Даже дома Младший пытался монополизировать Эбби и ревниво поглядывал на шестерых детей, как на потенциальных претендентов на ее время. Эбби, всегда теплая и естественная с детьми, не оставляла их воспитание на слуг и гувернеров. Она играла с ними в карты, читала им, пила с ними чай днем и укрывала их одеялами ночью. Общительная леди, вышедшая замуж за специалиста домоседа, следовала примеру множества других женщин в ее положении и старалась сделать из сыновей образцовых мужей, лишенных недостатков мужа. Младший, возможно подсознательно, видел во внимании к детям время, украденное у него, и мог показаться ворчливым отцом, напоминающим директора школы. «Мы выросли, понимая, что нам приходится состязаться с отцом за ее время и внимание, – признавался его сын Дэвид. – Он рассчитывал, что она будет свободна, когда она нужна ему, и казался ненасытным»27.
Это был в целом счастливый брак, несмотря на возможные недостатки. Супруги могли жарко спорить о современном искусстве, но были преданы друг другу и разделяли многие радости, в том числе театры, концерты и кино, а также прогулки, поездки в экипажах и на машинах. После вечернего выхода они любили вернуться домой и потягивать горячий шоколад в уединении гардеробной Младшего. В эти уютные моменты перед сном они тренировали шаги новейших танцев, которым учились в студии Артура Мюррея, читали вслух викторианский роман или слушали музыку на проигрывателе «Виктрола». Эбби считала своего мужа мужчиной безупречной честности, уважала и любила его, даже если иногда он и раздражал ее. Однажды она написала: «Мне жаль тех женщин в мире, у которых нет таких хороших мужей, как у меня»28. В палитру жизни Младшего, которая иначе могла оказаться монохромной, Эбби внесла много ярких красок.
* * *
Шестеро детей Рокфеллера считали деда закадычным другом, которого они помнили в разных обличьях: остряк, клоун, первоклассный рассказчик, веселый чудак на поле для гольфа, доморощенный философ. Ему было уже за восемьдесят, а дети становились подростками, и он казался шустрым приятелем, который с готовностью присоединялся к ним, прятались ли они в кустарниках или скакали по комнате, играя в жмурки. Для своих потомков он был, наверное, не менее ярким представителем, чем Дьявол Билл для своих внуков. Джон III, как и его братья и сестра, вспоминал игривость деда: «Чудесный человек с чувством юмора; он любил рассказывать шутки, начиная серьезно. Он был теплый, дружелюбный и открытый и никогда не читал нотации»29.

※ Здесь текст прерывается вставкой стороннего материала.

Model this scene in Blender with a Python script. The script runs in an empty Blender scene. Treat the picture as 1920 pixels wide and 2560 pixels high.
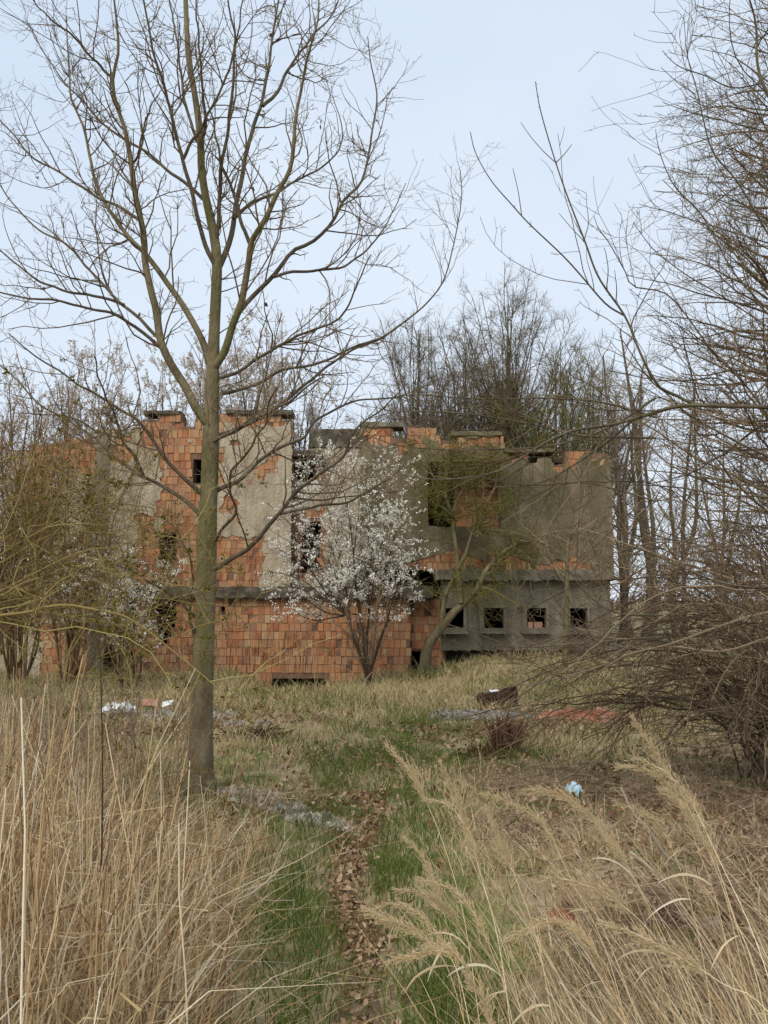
import bpy, math
import numpy as np

rng = np.random.default_rng(7)
scene = bpy.context.scene
COL = scene.collection

# ------------------------------------------------------------------ camera
F = 1934.0                       # focal length in pixels of the 1920 x 2560 photograph
PITCH = math.atan(224.0 / F)
CAMZ = 1.6
cam = bpy.data.cameras.new('camera')
cam.sensor_fit = 'VERTICAL'
cam.sensor_height = 36.0
cam.lens = 36.0 * F / 2560.0
cam.clip_start = 0.05
cam.clip_end = 6000
camo = bpy.data.objects.new('camera', cam)
COL.objects.link(camo)
camo.location = (0, 0, CAMZ)
camo.rotation_euler = (math.pi / 2 + PITCH, 0, 0)
scene.camera = camo

# ------------------------------------------------------------------ sky, sun, exposure
SUN_EL, SUN_AZ = 44.0, 205.0     # behind the camera, a little left
world = bpy.data.worlds.new('World')
scene.world = world
world.use_nodes = True
wn, wl = world.node_tree.nodes, world.node_tree.links
wn.clear()
sky = wn.new('ShaderNodeTexSky')
sky.sky_type = 'NISHITA'
sky.sun_disc = False
sky.sun_elevation = math.radians(SUN_EL)
sky.sun_rotation = math.radians(SUN_AZ)
sky.dust_density = 4.0
tc = wn.new('ShaderNodeTexCoord')
nz = wn.new('ShaderNodeTexNoise')
nz.inputs['Scale'].default_value = 1.6
nz.inputs['Detail'].default_value = 5.0
wl.new(tc.outputs['Generated'], nz.inputs['Vector'])
cr = wn.new('ShaderNodeValToRGB')      # thin even cloud layer
cr.color_ramp.elements[0].position = 0.35
cr.color_ramp.elements[0].color = (4.45, 5.35, 6.6, 1)
cr.color_ramp.elements[1].position = 0.70
cr.color_ramp.elements[1].color = (5.5, 6.2, 7.0, 1)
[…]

Младший приучил детей почитать деда, и, вырастая, они с некоторым изумлением обнаружили, что этот веселый эксцентричный старичок провернул величайший трюк в истории бизнеса. С раннего возраста они осознавали необычную шумиху, связанную с их фамилией, так как репортеров и фотографов постоянно стаскивали с ограды Покантико. В первомайский праздник 1919 года во время разгула террора анархистов почтовая служба перехватила бомбы, отправленные по почте Рокфеллеру, Дж. П. Моргану-младшему и другим известным американцам, но никакой особой охраны в Кайкате выставлено не было. «Мы всегда жили в страхе, что что-то случится с детьми», – вспоминал Младший, и поэтому было запрещено, чтобы их фотографировали незнакомые люди, дабы не наводить на мысли террористов и преступников30. Он так усердно следил, чтобы их фотографии не попали в газеты, что для общей публики дети оставались безликими, пока не пошли в колледж. Иногда после звонков с угрозами к детям приставляли охрану.